Friday, June 17, 2011

Gurdon's "Darkness Too Visible:" A Call for Variety

Free-form Friday

On Saturday, June 4, Meghan Cox Gurdon published an essay in the Wall Street Journal that unleashed a twitter-storm of righteous wrath because she dared to question the overwhelming focus on darkness in contemporary fiction for teens.

Her piece, Darkness Too Visible, asks:
"Contemporary fiction for teens is rife with explicit abuse, violence and depravity. Why is this considered a good idea?"
Given the history of well-intentioned over-protection in children's literature, I understand the passionate and heartfelt reactions to anything tainted with even a whiff of censorship, particularly if it comes wrapped in high-minded terms.

But in the visceral reactions to Ms. Gurdon's essay, at least in the pieces I've read, most of her opponents have glossed over a critical, if only anecdotal fact: the woman Gurdon mentions at the beginning of  her essay who popped into a Barnes & Noble to find a book for her teenage daughter, "left the store empty-handed."
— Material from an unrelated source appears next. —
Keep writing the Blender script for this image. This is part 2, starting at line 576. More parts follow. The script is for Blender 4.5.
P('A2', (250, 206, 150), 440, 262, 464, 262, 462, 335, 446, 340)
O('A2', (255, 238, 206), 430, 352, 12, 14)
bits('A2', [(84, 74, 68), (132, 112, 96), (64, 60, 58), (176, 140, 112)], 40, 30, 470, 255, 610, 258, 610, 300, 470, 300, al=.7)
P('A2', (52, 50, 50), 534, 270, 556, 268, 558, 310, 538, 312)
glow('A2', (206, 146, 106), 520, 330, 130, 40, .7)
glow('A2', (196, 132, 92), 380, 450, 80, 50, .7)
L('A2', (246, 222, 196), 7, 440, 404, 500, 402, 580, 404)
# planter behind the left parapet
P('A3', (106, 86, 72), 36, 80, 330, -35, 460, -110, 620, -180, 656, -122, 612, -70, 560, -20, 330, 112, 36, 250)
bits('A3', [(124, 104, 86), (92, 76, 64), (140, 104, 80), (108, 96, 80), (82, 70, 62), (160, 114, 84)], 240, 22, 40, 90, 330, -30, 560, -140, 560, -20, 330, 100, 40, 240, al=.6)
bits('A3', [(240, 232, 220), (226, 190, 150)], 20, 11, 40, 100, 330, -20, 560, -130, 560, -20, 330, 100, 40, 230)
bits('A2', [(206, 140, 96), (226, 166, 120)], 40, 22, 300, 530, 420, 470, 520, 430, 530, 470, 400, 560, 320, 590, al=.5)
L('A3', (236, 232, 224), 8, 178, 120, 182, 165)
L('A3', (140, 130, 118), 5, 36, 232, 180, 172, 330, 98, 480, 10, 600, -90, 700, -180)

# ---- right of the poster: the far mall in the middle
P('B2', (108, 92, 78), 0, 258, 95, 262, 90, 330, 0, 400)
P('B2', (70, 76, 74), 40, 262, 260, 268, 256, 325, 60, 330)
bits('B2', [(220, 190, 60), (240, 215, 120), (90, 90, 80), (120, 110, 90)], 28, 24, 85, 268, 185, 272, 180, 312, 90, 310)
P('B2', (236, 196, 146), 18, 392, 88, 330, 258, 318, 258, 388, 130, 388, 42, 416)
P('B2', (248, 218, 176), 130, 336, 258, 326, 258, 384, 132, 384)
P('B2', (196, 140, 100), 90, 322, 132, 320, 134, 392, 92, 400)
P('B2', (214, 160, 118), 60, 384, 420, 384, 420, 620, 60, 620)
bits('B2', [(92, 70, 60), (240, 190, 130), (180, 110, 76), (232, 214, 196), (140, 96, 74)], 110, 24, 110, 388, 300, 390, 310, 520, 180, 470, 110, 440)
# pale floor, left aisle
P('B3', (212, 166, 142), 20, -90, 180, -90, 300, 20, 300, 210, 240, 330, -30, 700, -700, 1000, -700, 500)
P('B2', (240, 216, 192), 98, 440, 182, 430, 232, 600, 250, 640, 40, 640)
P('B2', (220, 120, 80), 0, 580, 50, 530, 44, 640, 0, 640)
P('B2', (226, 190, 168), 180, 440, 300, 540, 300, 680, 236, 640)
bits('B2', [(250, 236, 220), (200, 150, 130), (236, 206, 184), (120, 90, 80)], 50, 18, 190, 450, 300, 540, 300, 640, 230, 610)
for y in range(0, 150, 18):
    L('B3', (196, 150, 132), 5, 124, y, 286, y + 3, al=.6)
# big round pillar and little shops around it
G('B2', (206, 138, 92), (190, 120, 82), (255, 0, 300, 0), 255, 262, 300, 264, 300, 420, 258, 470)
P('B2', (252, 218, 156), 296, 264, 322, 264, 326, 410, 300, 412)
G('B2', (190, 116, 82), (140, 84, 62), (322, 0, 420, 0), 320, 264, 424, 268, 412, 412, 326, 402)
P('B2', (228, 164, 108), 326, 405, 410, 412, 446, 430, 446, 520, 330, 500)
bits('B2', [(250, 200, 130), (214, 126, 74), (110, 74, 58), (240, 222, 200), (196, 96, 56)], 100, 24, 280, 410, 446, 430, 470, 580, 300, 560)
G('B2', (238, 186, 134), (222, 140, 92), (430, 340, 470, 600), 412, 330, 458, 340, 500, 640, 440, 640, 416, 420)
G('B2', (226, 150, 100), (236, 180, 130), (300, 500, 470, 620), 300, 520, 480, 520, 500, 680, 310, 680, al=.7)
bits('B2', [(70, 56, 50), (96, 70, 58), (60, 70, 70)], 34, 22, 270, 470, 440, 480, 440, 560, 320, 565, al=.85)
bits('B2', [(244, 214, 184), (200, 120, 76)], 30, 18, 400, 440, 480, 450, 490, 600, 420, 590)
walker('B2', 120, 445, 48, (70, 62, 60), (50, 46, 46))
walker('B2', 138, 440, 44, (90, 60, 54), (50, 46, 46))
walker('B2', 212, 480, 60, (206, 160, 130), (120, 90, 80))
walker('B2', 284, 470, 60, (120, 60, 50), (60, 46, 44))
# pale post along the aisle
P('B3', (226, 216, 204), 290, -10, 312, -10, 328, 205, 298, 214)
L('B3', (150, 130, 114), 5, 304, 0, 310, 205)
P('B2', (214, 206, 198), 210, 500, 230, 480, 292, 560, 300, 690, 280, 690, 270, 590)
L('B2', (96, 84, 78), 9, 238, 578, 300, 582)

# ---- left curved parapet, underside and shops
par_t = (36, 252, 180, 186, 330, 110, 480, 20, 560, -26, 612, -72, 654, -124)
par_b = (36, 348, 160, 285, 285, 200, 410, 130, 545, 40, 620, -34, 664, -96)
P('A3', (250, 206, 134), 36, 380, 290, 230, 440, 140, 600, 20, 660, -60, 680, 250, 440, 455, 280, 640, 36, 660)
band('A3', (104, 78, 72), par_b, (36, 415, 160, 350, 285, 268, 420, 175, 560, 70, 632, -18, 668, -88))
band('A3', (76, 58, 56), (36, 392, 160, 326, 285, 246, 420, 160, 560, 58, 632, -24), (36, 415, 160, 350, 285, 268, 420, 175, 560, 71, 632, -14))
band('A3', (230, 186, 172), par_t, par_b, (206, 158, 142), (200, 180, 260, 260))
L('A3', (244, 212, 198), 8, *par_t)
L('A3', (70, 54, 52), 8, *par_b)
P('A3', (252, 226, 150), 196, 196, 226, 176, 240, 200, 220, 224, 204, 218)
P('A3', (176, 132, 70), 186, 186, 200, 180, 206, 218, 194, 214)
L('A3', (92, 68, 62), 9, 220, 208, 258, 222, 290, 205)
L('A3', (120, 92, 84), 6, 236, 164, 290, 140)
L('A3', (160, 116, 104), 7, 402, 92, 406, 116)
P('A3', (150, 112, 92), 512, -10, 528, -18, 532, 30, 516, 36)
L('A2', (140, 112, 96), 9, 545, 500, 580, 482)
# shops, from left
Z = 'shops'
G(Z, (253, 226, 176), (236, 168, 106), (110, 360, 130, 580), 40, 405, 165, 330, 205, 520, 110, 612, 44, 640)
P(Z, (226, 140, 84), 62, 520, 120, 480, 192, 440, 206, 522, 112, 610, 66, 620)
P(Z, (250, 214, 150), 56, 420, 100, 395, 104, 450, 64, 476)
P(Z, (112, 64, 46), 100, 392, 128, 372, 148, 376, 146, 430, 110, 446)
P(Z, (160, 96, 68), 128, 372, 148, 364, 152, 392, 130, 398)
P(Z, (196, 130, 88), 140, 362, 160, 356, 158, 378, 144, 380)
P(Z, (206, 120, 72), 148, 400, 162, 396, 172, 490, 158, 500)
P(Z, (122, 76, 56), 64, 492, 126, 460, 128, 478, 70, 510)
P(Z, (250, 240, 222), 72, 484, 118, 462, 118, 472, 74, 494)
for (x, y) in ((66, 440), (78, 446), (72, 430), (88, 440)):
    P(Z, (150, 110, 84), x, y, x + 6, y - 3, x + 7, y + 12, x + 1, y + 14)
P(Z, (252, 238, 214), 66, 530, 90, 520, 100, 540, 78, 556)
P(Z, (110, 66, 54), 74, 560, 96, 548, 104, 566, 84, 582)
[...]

Some of the people who take exception to Ms. Gurdon's questions do so in the context of extolling the value of having books that speak in an authentic voice to young readers, particularly those whose lives have been touched by darkness. There's a larger, on-going discussion about the need for greater diversity in YA so that young readers can identify with the characters they read about.

I find it ironic that few of the early responders were bothered that the mother mentioned in the essay didn't find anything on the bookshelves for her young reader. I wonder how different the reaction would have been if it had been a person of color who couldn't find any books to buy.

I, personally, wasn't offended by Gurdon's piece because I read it as a call for greater variety.

Isn't the fundamental point of those who object to Ms. Gurdon that we should have something for everyone? If so, why are we so troubled when someone points out that the commercial side of bookselling currently seems focused on only one part of the spectrum?